Higher-order categorical coherence breakdown: a geometric framework for nonlinear quantum mechanics and its applications to strongly correlated electron systems

We introduce a higher quantum mechanics whose fundamental structure arises from the breakdown of categorical coherence beyond the first order. In our formulation, standard quantum mechanics itself emerges from first-order categorical coherence breakdown, corresponding to the familiar non-commutativity of observables and described geometrically by the Uhlmann gauge connection on the purification bundle. By promoting this to a higher categorical and higher gauge framework, we show that breakdown at higher coherence levels corresponds to the emergence of higher Uhlmann curvatures-geometric obstruction classes whose state-dependent structure induces intrinsic nonlinearities in the quantum equations of motion. We provide a concrete categorical model based on a 2-category of contexts generated by projective-valued measures (PVMs) with coarse-grainings, construct the Uhlmann bundle-gerbe over the manifold of full-rank density operators, and compute its Deligne class.
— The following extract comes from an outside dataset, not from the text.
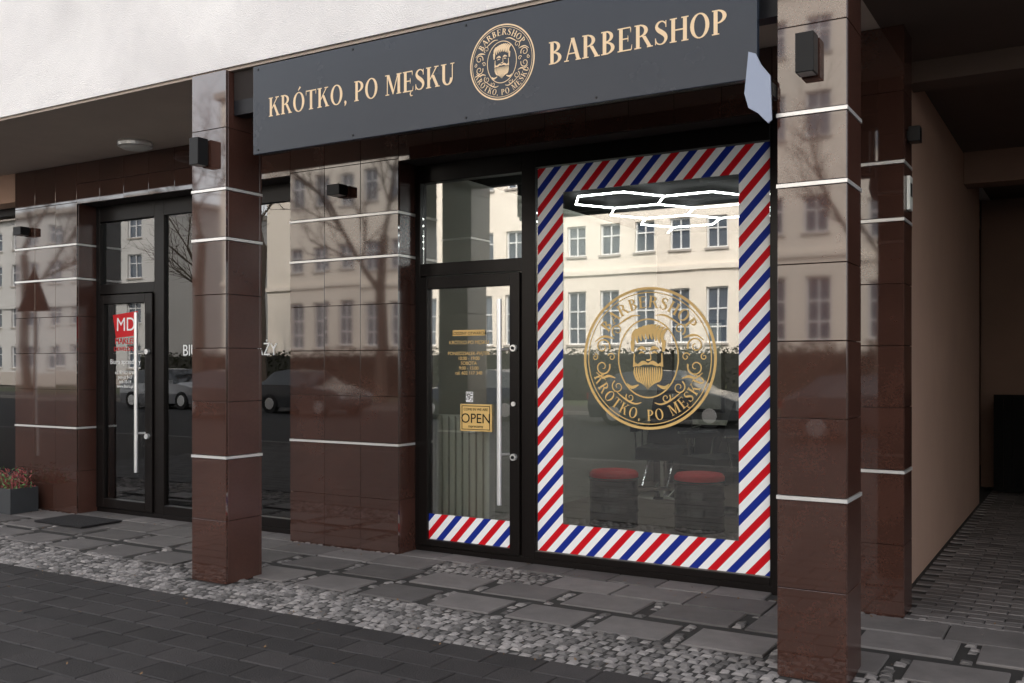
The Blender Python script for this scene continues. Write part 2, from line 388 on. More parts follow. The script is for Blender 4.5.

A rigorous transgression functor from the path 2-groupoid of contexts to the holonomy 2-group of the gerbe yields curvature-weighted Magnus/Chen expansions, from which we derive explicit nonlinear correction functionals \(\mathcal {N}_{j}[\rho ]\) for æ =2,3. These nonlinear terms are the direct quantum-mechanical analog of interaction terms in gauge field theory, but arise here from multi-way measurement incompatibilities rather than external interactions. We argue that this higher-order geometric structure provides a natural theoretical framework for regimes where standard linear quantum mechanics is insufficient-particularly in quantum chemistry, multi-electron strongly correlated systems, and nonadiabatic dynamics at conical intersections. Applications are discussed for catalytic processes, chaotic electron dynamics, and materials with strong electron correlation, where our theory predicts experimentally testable deviations from linear quantum predictions.